Vicenda ex Ato Palermo 2, i lavoratori esclusi incalzano: “Rigettato il nostro ricorso, ma il contenzioso continua”

“Il giudizio di merito inizierà a breve, intento ci spieghino i criteri della nostra esclusione”

MONREALE, 7 ottobre – Non è passato sotto silenzio e certamente darà luogo ad una serie di azioni il pronunciamento del giudice del lavoro del tribunale di Palermo, che nei giorni scorsi ha rigettato il ricorso “ex articolo 700” proposto dai dieci lavoratori della fallita “Alto Belice Ambiente spa” contro la ditta Mirto e, in subordine, contro il comune di Monreale, per essere stati esclusi dalle assunzioni.

Il giudice, scendendo nel dettaglio, ha incentrato la motivazione esclusivamente sul “fumus boni iuris” e sul “periculum in mora” che rappresentano gli elementi essenziali per proporre un giudizio “ex articolo 700” che è stato presentato.
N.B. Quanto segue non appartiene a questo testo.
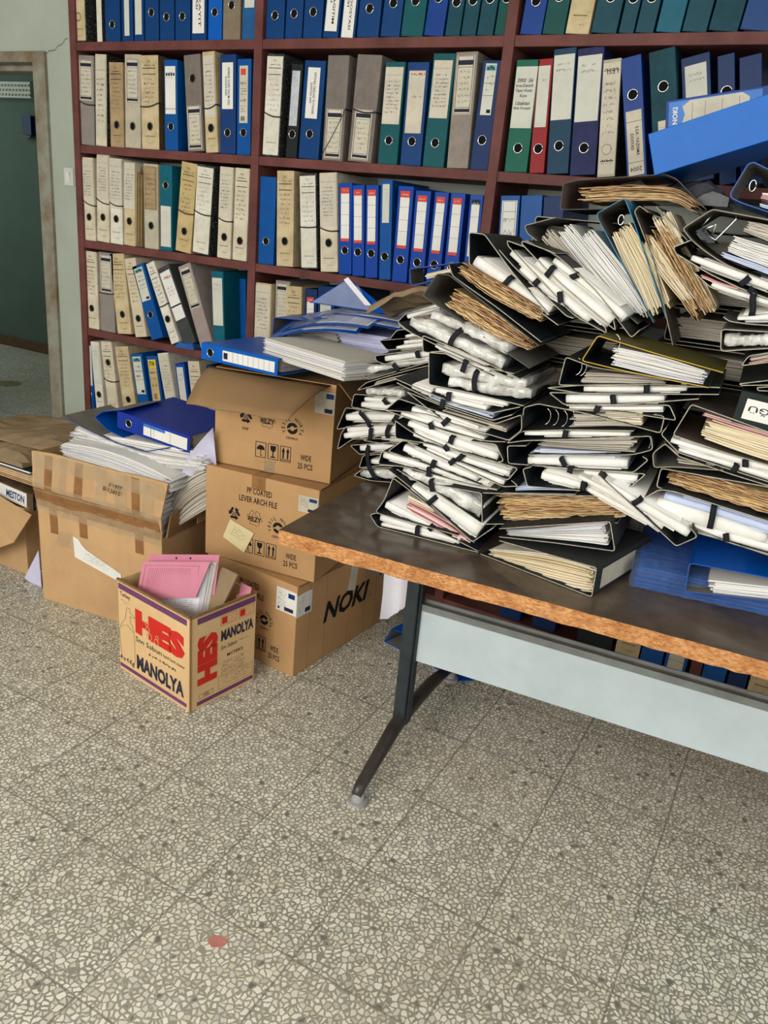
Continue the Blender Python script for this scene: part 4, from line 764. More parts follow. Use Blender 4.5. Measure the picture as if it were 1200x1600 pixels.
('lever_arch_file','black file of the rear left column with dark spine panel,second from the table',0.48,0,0.26,'blk',[(2093,8422),(512,8342),(-151,8149),(-242,7757),(546,8002),(2121,8183)],[('roll',[(92,8004,153),(2104,8331,147)])],[],[]),
('lever_arch_file','black file lowest in the rear left column,lens shaped plastic bulge',0.48,0,0.26,'blk',[(2110,8275),(433,7900),(-96,7768),(-388,7487),(123,7440),(918,7556),(2358,7836)],[('plastic',[(-246,7558,195),(574,7716,308),(1953,7957,261)])],[[(-19,8524),(-4,8140),(91,7788),(433,7469)]],[]),
('lever_arch_file','worn black file with ragged brown pages,larger old bundle above the plastic bundles',0.2,0,0.29,'grin',[(5151,12385),(2893,13627),(2610,13624),(2316,13105),(3369,12634),(5028,11869)],[('old',[(2863,13171,414),(3915,12727,491),(4997,12323,233)])],[],[]),
('lever_arch_file','worn black file with brown and mauve pages,upper of the two sloping old bundles',0.21,0,0.29,'blk',[(2830,13834),(2954,13604),(4045,13073),(5174,12457)],[('old',[(3003,13832,239),(4001,13380,365),(5091,12973,266)])],[],[]),
('lever_arch_file','black file with a tall square opening and thick white roll,above the old brown bundles',0.24,0,0.29,'blk',[(5413,12832),(4273,13421),(3200,13883),(3109,14557),(3470,14549),(4212,13825),(5181,13022)],[('roll',[(3294,13975,259),(4211,13538,272),(5168,13103,203)])],[[(4226,13731),(4015,13460)]],[]),
('lever_arch_file','black file sloping steeply with thin rolls,directly right of the tall square opening',0.25,0,0.29,'blk',[(3823,14253),(4178,13956),(5541,13038),(5694,13010)],[('roll',[(4340,13902,169),(5115,13489,188),(5858,13198,159)])],[[(5305,13549),(5375,13281)]],[]),
('lever_arch_file','black file with narrow cream roll starting at a folded corner,sloping to a curled foot',0.25,0,0.29,'blk',[(4369,14376),(3973,14465),(4014,14356),(4823,13740),(5682,13080),(6465,12793),(6399,12936)],[('roll',[(4085,14231,149),(5043,13623,168),(6038,13007,159)])],[[(4823,13740),(4696,13583)]],[]),
('lever_arch_file','black file with the fattest cream roll,sloping down to a rounded end',0.24,0,0.29,'blk',[(5102,14308),(4353,14490),(4337,14433),(5190,13784),(6011,13271),(6655,12884),(6570,13085)],[('roll',[(4715,14107,230),(5566,13593,286),(6510,13030,286)])],[[(5122,14042),(4965,13796)]],[]),
('lever_arch_file','black file with a thin roll,right of the fattest cream roll',0.26,0,0.29,'blk',[(4372,14503),(5112,14263),(6050,13642),(6979,12760),(7110,12930)],[('roll',[(5029,14161,129),(5891,13717,156),(6763,13143,184)])],[[(5636,13922),(5442,13826)]],[]),
('lever_arch_file','wide old box file on top of the heap holding folded brown pages',0.46,0,0.27,'mauve',[(7781,15496),(7015,16080),(6759,16156),(4815,15911),(4515,15809),(4541,15243),(6022,15383)],[('old',[(4870,15599,320),(5956,15728,340),(7078,15779,304),(7801,15405,165)])],[],[]),
('lever_arch_file','grey file standing tilted with bright white sheets fanned out,upper middle of the heap',0.36,0,0.29,'gry',[(4694,15044),(4008,14808),(4101,14655),(5409,13876),(6938,12974)],[('sheetsgrey',[(4462,14711,288),(5678,13807,339),(6707,13142,242)]),('sheets',[(4823,14887,332),(5850,13972,432),(6857,13136,339)]),('sheets',[(5396,14817,282),(6234,14062,332),(7096,13167,288)])],[],[]),
('lever_arch_file','teal edged file standing tilted with a hole in its grey inner spine',0.36,0,0.29,'tea',[(7267,13042),(5645,15098),(5610,15207),(6144,15561),(6495,14984),(7507,13172)],[('sheetscream',[(6139,14953,462),(6818,14077,612),(7347,13249,575)])],[],[(6132,15115)]),
('lever_arch_file','file with clear blue corner and old tan sheets standing tilted beside the teal edged one',0.36,0,0.29,'gry',[(6692,15312),(6479,15431),(6399,15307),(7007,14333),(7765,12618)],[('sheetscream',[(6728,14773,275),(7277,14174,324),(7922,13562,233)]),('old',[(6869,15016,499),(7562,14157,600),(8327,13303,515)])],[],[]),
('lever_arch_file','grey file with cream sheets standing tilted,left of the open lever mechanism',0.37,0,0.29,'gry',[(6818,15444),(7152,15180),(7766,14687)],[('sheetscream',[(6848,15292,270),(7642,14398,366),(8424,13357,280)]),('sheetscream',[(7024,15351,179),(7410,14837,181)])],[],[]),
('lever_arch_file','blue rimmed file with grey inside and oval hole at the right edge,topmost right',0.3,0,0.29,'blu',[(9054,16178),(8576,16361),(8481,16317),(8284,15775),(8313,15688),(8538,15606),(9232,15437)],[('sheetspink',[(8853,15780,104),(9157,15749,138)]),('rollblue',[(8857,15612,53),(9211,15524,70)])],[],[(8656,15943)]),
('lever_arch_file','large grey file gaping open to show its lever arch mechanism and a mess of papers',0.25,0,0.29,'gry',[(9314,15293),(8731,15359),(8044,15428),(7565,15028),(7775,14827),(8113,14621),(8559,14409),(9593,14139)],[('sheetsgrey',[(8703,15180,192),(9374,15045,328)]),('sheets',[(8498,14840,302),(8877,14732,336),(9478,14613,386)]),('rollblue',[(8368,14619,90),(8934,14485,107),(9550,14315,106)])],[],[]),
('lever_arch_file','black file with blue lined roll and knotted strap under the lever mechanism file',0.24,0,0.29,'blk',[(7767,14816),(7475,14660),(7546,14546),(8282,14215),(8866,14022),(9668,13823)],[('roll',[(7854,14494,116),(8435,14342,137),(8983,14210,143),(9613,14054,142)])],[[(9016,14259),(8856,14067)],[(9039,14042),(9146,13962)]],[]),
('lever_arch_file','black file with red tipped papers and dangling strap,right side of the heap',0.24,0,0.29,'blk',[(7969,14218),(8334,13975),(9096,13799),(9694,13716)],[('sheetspink',[(8071,14173,55),(8499,14054,62),(8909,13990,36)]),('roll',[(8341,14026,84),(8743,13933,102),(9681,13770,107)])],[[(9155,14000),(9150,13834),(9218,13656),(9209,13506)]],[]),
('lever_arch_file','black file with cream roll and flat cover at the right edge,below the dangling strap',0.24,0,0.29,'blk',[(8701,13436),(8835,13368),(9198,13360),(9771,13399)],[('roll',[(8965,13433,55),(9259,13481,91),(9727,13579,144)])],[],[]),
('lever_arch_file','grey file with crumpled papers in clear plastic at the right edge of the heap',0.22,0,0.29,'gryc',[(9795,13292),(8779,13215),(8727,13179),(8798,12825),(8846,12794),(9863,13010)],[('plastic',[(8821,13001,223),(9273,13056,202),(9826,13163,217)])],[],[]),
('lever_arch_file','dark file with magenta and white sheet edges at the right edge of the heap',0.22,0,0.29,'blk',[(9878,12947),(9339,12771),(9244,12561),(9922,12765)],[('sheetspink',[(9351,12604,30),(9909,12819,55)]),('sheetsgrey',[(9373,12700,74),(9891,12892,91)])],[],[]),
('lever_arch_file','thin empty black folder,upper of two at the right edge above the labelled black box',0.22,0,0.29,'blk',[(12112,13054),(9299,12200),(9341,12175),(12148,12683)],[],[],[]),
('lever_arch_file','thin empty black folder,lower of two at the right edge above the labelled black box',0.22,0,0.29,'blk',[(12447,12907),(9630,12176),(9669,12124),(12480,12453)],[],[],[]),
('lever_arch_file','yellow edged open file with thick white papers in the centre of the heap',0.16,0,0.2,'yel',[(8958,12451),(7641,12627),(6435,12816),(6199,12262),(7102,12188),(8759,12120)],[('sheets',[(6734,12446,361),(7692,12377,408),(8682,12278,261)])],[],[(6736,12676)]),
('lever_arch_file','black file with upright spine and bare ring wires just below the yellow edged one',0.2,0,0.29,'blk',[(7966,12116),(6395,12102),(5776,12233),(5723,11612),(8766,12072)],[('sheetsgrey',[(6155,11821,229),(7087,11944,223),(8006,12029,136)])],[],[(5974,12021),(6071,12022)]),
('lever_arch_file','flat black file with one strapped roll running level under the yellow edged file',0.2,0,0.29,'blk',[(8955,12094),(7729,11955),(6274,11704),(5479,11507),(6308,11513),(8964,11958)],[('roll',[(6267,11605,120),(7305,11779,125),(8332,11962,113)])],[[(7545,11939),(7578,11730)]],[]),
('lever_arch_file','black file with a fat level roll and strap,second below the yellow edged file',0.2,0,0.29,'blk',[(7770,11753),(5541,11412),(5917,11206),(7184,11435),(8607,11803)],[('roll',[(5922,11322,195),(6984,11497,189),(7943,11683,138)])],[[(6899,11595),(6967,11382)]],[]),
('lever_arch_file','black file with pointed right end above the file with open rings',0.2,0,0.29,'blk',[(5968,11195),(8077,11578),(8273,11289),(7216,11270),(5982,11117)],[('roll',[(6025,11155,78),(7019,11308,86),(7961,11481,93)])],[[(6657,11327),(6605,11159)]],[]),
('lever_arch_file','black file lying open with curved chrome rings and index tabs in the central column',0.2,0,0.29,'blk',[(5063,10464),(5034,10988),(5348,11126),(6480,11097),(8021,10965),(8029,11330),(7810,11329)],[('sheetsgrey',[(6078,10846,297),(6884,11011,271),(7613,11157,332)]),('sheetscream',[(6819,11099,193),(7604,11204,284)])],[],[(5476,10811),(5654,10819),(5855,10830),(6026,10862)]),
('lever_arch_file','black file with level strapped papers just below the curved chrome rings',0.2,0,0.29,'blk',[(7474,10909),(6059,10664),(5067,10438),(4757,10097),(5151,10238),(7504,10756)],[('roll',[(5127,10392,102),(6317,10621,109),(7401,10801,96)])],[[(6057,10679),(6046,10451)]],[]),
('lever_arch_file','black file with frayed grey papers and a square end at right,central column',0.2,0,0.29,'blk',[(5405,10288),(7589,10803),(7847,10867),(7936,10588),(7575,10394),(5305,9929)],[('sheetsgrey',[(5440,10232,153),(6603,10411,223),(7592,10599,319)])],[],[(7717,10634)]),
('lever_arch_file','black file with upright left spine and a strapped fat roll,central column',0.2,0,0.29,'blk',[(5221,10125),(4787,10038),(4869,9634),(6603,9852),(7649,10014),(7891,10344),(7764,10393)],[('rollblue',[(5275,9950,176),(6401,10143,121),(7305,10309,78)]),('roll',[(5304,9768,177),(6429,9983,213),(7478,10156,207)])],[[(6040,10033),(6188,9827)]],[]),
('lever_arch_file','black file with short roll at its right end,above the crossing curved rolls',0.2,0,0.29,'blk',[(5705,9724),(6701,9862),(7907,10029),(7624,9647),(6988,9652)],[('roll',[(6591,9776,101),(7202,9824,130),(7749,9871,168)])],[[(6300,9856),(6287,9694)]],[]),
('lever_arch_file','black file with curved rolls bending down to the right across the heap',0.17,0,0.29,'blk',[(5467,9741),(5297,9663),(5461,9286),(6637,9444)],[('roll',[(5726,9585,185),(6213,9570,183),(6670,9535,141)]),('roll',[(6534,9745,90),(7313,9504,129),(8484,8979,178)]),('roll',[(6750,9506,91),(7656,9220,120),(8390,8982,109)])],[[(6687,9664),(6687,9440)]],[]),
('lever_arch_file','black file sloping down over the blue folder pack,square end at its foot',0.16,0,0.29,'blk',[(6965,9915),(8047,9240),(8850,8716),(9216,9026),(9048,9178)],[('roll',[(7008,9812,109),(7914,9439,187),(9034,9031,214)])],[[(7954,9591),(7775,9422)]],[]),
('lever_arch_file','thin black file with lilac sheets lying on the old yellowed bundle',0.18,0,0.29,'blk',[(4919,8973),(6539,9310)],[('rollblue',[(5068,9062,64),(5825,9298,135),(6549,9397,71)])],[],[]),
('lever_arch_file','upper of two black binders at the front,fanned white sheets,spine to the right',0.15,0,0.29,'blk',[(5017,8196),(6271,8601),(7425,8964),(7647,8321),(6341,8182),(5045,8001)],[('sheets',[(5142,8082,98),(6064,8292,212),(6797,8489,416),(7460,8646,603)])],[],[]),
('lever_arch_file','lower black binder at the table front,wavy cream sheets,label on its spine',0.289,-0.28,0.29,'blk',[(5261,7920),(7702,8116),(7722,7425),(4814,7425)],[('sheetscream',[(4966,7417,331),(6223,7582,689),(7056,7696,823),(7679,7779,601)])],[],[]),
('lever_arch_file','grey brown file with left spine panel and neat cream sheets,right side',0.2,0,0.29,'brn',[(10869,11263),(10027,11374),(8495,11671),(8271,10974),(9307,10807),(11030,10624)],[('sheetspink',[(8745,11471,100),(10050,11277,116),(10891,11175,114)]),('sheetscream',[(8807,11188,369),(10117,10995,452),(10958,10912,444)])],[],[]),
('lever_arch_file','black file with two narrow strapped rolls beneath the neat cream sheets',0.2,0,0.29,'blk',[(8109,11094),(8035,10943),(8457,10625),(10265,10375),(11114,10288)],[('roll',[(8253,10839,104),(9728,10668,129),(11041,10579,125)])],[[(9745,10744),(9781,10569)]],[]),
('lever_arch_file','black file with slanting strapped roll,second beneath the neat cream sheets',0.2,0,0.29,'blk',[(8155,10761),(8473,10549),(9578,10380),(11137,10198)],[('roll',[(8447,10672,75),(9582,10551,111),(11098,10355,135)])],[[(9621,10607),(9567,10426)]],[]),
('lever_arch_file','grey file with rounded pointed end and few papers,left of the slanting roll',0.2,0,0.29,'gry',[(8465,10587),(8155,10761),(7953,10502),(8036,10208),(8432,10307),(9392,10428)],[('sheetsgrey',[(8456,10412,105),(9212,10448,56)])],[],[]),
('lever_arch_file','file bulging with old brown ragged pages above the blue and white roll,right side',0.2,0,0.29,'blk',[(11126,10243),(10290,10270),(8183,10219),(8175,9797),(9559,9683),(11309,9513)],[('old',[(8280,10039,292),(9268,9991,406),(10383,9877,431),(11240,9789,424)])],[],[]),
('lever_arch_file','black file with a fat white roll beside light blue folders,right front of the heap',0.19,0,0.29,'blk',[(11309,9497),(8547,9806),(8251,9779),(7943,9488),(8244,9237),(9260,9031),(11490,8777)],[('roll',[(8252,9431,287),(9384,9292,365),(10509,9170,209)]),('rolllight',[(8373,9639,137),(9600,9522,153),(11355,9313,167)])],[[(9389,9673),(9408,9119)]],[]),
('lever_arch_file','black file with thin sloping roll resting on the blue folder pack at right',0.19,0,0.29,'blk',[(8865,9165),(9772,8955),(11714,8837)],[('roll',[(8974,9088,138),(9750,9052,155),(11685,8956,159)])],[[(9742,9127),(9783,8948)]],[]),
('lever_arch_file','blue file with grey inside lying on the blue folder pack,white papers showing',0.17,0,0.29,'blu',[(11947,8443),(10720,8463),(9188,8378),(9228,7713),(10838,7970),(12037,8127)],[('sheets',[(9630,7919,302),(10806,8101,292),(12001,8272,266)])],[],[]),
('lever_arch_file','grey white file with blue rim standing against the shelf at the left of the heap',0.62,0,0.1,'blu',[(1628,13733),(153,13399),(258,12954),(1669,13426)],[('sheetscream',[(606,13236,146),(1650,13568,142)])],[],[])]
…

Quest’ultimo, in pratica, rappresenterebbe una soluzione veloce per far valere un diritto nelle more dell’instaurazione del giudizio di merito e che impone determinati presupposti per l’accoglimento.
Il “fumus boni iuris” è un requisito necessario, insieme al pericolo nel ritardo, per ottenere la tutela cautelare, il cui scopo è quello di evitare che il tempo necessario per l'accertamento pieno del diritto richiesto con il giudizio ordinario renda infruttuosa o tardiva la tutela ricevibile in via ordinaria. Due situazioni giuridiche che i ricorrenti ritenevano di aver provato, in quanto, non sono più in possesso di ammortizzatori sociali ormai da mesi e non svolgono alcuna attività lavorativa. Il giudizio ordinario, adesso, verrà trattato probabilmente a breve presso il Tribunale Civile nei confronti sia del Comune che delle ditte che svolgono o hanno svolto il servizio di raccolta rifiuti nel territorio di Monreale.
La vicenda, peraltro, ha lasciato scontenti i dieci dipendenti ad oggi disoccupati, che non rinunciano ad innescare la polemica: “Ammesso che la ditta avesse già nel suo organico personale dipendente già assunto prima dell’aggiudicazione – affermano – non lo teneva certamente seduto in attesa di commesse, ma ci risulta che successivamente all’aggiudicazione sia stato assunto altro personale. Per questi fatti faremo luce chiedendo attraverso i mezzi istruttori delle ispezioni mirate agli organi competenti. Ricordiamoci inoltre che la stazione appaltante che rappresenta il Dominus della situazione, ha previsto nel capitolato dei servizi che dovevano essere svolti dai nominativi indicati, insieme al costo degli stessi, e che il comune aveva in mano gli strumenti necessari per la revoca dell’affidamento.
Preme precisare – affermano ancora – che la gara di appalto per il servizio di raccolta rifiuti portava una clausola sociale per la salvaguardia dei 69 dipendenti ex ATO nonché un importo posto a base d’asta comprensivo del costo dei 69 dipendenti per cui ci chiediamo e chiediamo all’Amministrazione Comunale qual è la logica di un Comune in predissesto, che avendo stanziato nel bando di gara aggiudicatasi dalla Mirto, nel costo del personale la cifra per pagare anche questi 10 dipendenti non abbia rescisso il contratto con la ditta Mirto per inadempienza contrattuale al fine di cautelarsi e quale beneficio potrà ottenere il Comune andando incontro a queste incognite e inoltre come si potrà giustificare il Comune agli occhi dei suoi cittadini in caso di condanna al risarcimento dei danni subiti da questi lavoratori, risarcimento che potrebbe essere milionario come già successo in casi analoghi e che ricadrebbe inevitabilmente sulle tasche dei cittadini monrealesi ma soprattutto che fine hanno fatto le somme eccedenti il costo del personale non utilizzato individuato per circa 2.400, mensili ciascuno, comprensivi di contributi.
Ciò che non si comprende – concludono – è il criterio adottato dalla ditta Mirto per l’assunzione del personale considerato che su 69 dipendenti ne sono stati scartati 10 e se questi criteri siano stati comunicati all’amministrazione comunale per l’approvazione”.